Matthieu Husser
Mobilier urbain, sculpture publique ou monument ?
Le travail de Matthieu Husser prend pour motif la transformation des espaces urbains, que ses voyages l’amènent à explorer ou à revoir au bout de quelques années, dans des oeuvres où se croisent de manière très singulière les voies de la peinture et celles de la sculpture.
«Tout semble partir d’une volonté de matérialiser le vide de l’espace urbain. L’artiste s’interroge sur ce que nous, citadins, pouvons nous approprier du territoire en marge du bâti. Il constate que la ville entière est raisonnée. D’abord par le projet d’architecture, soumis à des orientations fonctionnelles et qui s’inscrit comme une masse dans une parcelle, ensuite par le projet d’urbanisme qui organise les espaces de circulation entre ces différentes masses bâties.
Le plasticien qui considère l’armature de ce planisphère urbain, a sous les yeux une variété infinie de blocs d’espaces bâtis ou non bâtis qui constituent un univers morcelé, intercalaire. L’espace ménagé autour des formes architecturées semble les maintenir intactes, les englober et être le garant de leur fixité. Il s’aperçoit que le respect ou l’annulation du vide génère deux ordres de figures intimement imbriqués. C’est bien du vide dont il s’agit car c’est dans cet espace vrai que s’exerce son art, celui-là même où se meut notre marche et qu’occupe l’activité de notre corps.
L’artiste intervient souvent dans ces endroits charnières entre deux histoires, entre le passé et le futur de ces secteurs à fort potentiel urbanistique qui offrent une multitude de possibles à la boulimie constructrice. C’est ainsi qu’il a travaillé sur les quartiers créés par la destruction de mur de Berlin, ces nouveaux vides où son oeuvre témoigne de la frénésie d’urbanisation de ces zones vierges. Combler les vides de la ville comme pour combler les vides d’une Histoire douloureuse.
Si les réalisations de ce plasticien se révèlent d’abord dans la matière et dans la forme, elles ne peuvent laisser indifférent dans le sujet. Bien qu’ils soient publics et usuels, ces espaces sont avant tout des lieux chargés du vécu collectif d’une ville. Chaque oeuvre prend une valeur narrative, commémorative, une connotation subjective pour celui qui en observe la forme et le fond. C’est alors qu’elle s’affranchit de son auteur. L’œuvre plastique toute entière échappe à l’artiste pour prendre une forme nouvelle dans l’esprit du spectateur dont le regard lui imprime les contours de sa propre expérience de la ville.
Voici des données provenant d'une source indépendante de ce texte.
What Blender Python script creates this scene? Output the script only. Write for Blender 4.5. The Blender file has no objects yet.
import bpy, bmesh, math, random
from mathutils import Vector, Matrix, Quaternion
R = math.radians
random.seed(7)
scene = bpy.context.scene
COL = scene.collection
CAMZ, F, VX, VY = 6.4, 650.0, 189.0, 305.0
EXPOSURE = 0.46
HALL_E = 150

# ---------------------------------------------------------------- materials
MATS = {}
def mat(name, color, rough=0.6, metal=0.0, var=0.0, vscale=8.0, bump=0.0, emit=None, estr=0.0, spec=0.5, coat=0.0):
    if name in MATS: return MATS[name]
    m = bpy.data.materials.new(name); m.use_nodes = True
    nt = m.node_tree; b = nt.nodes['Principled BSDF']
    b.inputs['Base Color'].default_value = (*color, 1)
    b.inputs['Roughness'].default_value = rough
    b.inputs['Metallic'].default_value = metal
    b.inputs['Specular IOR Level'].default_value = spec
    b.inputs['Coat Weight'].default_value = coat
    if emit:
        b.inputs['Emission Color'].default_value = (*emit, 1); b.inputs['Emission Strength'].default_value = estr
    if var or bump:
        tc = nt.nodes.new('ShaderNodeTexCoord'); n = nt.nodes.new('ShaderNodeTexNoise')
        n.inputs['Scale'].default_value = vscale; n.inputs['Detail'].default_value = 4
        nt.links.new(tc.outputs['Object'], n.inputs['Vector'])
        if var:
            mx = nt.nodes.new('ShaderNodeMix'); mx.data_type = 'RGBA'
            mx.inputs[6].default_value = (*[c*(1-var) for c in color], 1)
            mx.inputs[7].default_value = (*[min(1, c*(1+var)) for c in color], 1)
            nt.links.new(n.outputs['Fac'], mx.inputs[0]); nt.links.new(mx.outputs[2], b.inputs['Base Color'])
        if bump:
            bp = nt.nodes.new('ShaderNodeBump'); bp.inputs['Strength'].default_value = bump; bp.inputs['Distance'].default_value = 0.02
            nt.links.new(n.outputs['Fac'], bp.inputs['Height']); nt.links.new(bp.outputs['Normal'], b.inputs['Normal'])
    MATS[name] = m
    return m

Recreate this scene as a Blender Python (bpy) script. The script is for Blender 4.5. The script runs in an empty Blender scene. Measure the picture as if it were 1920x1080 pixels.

A l’image d’un itinéraire de vie, le travail de Matthieu Husser s’est déplacé progressivement, de la façade à la rue, de la rue au quartier, du quartier à la ville. Sa problématique plastique a, de la façon la plus logique, suivie la même progression de la couleur à la forme, de la forme à l’espace et de l’espace au volume.» (Extrait de La Ville comme support de Marina Martinez.)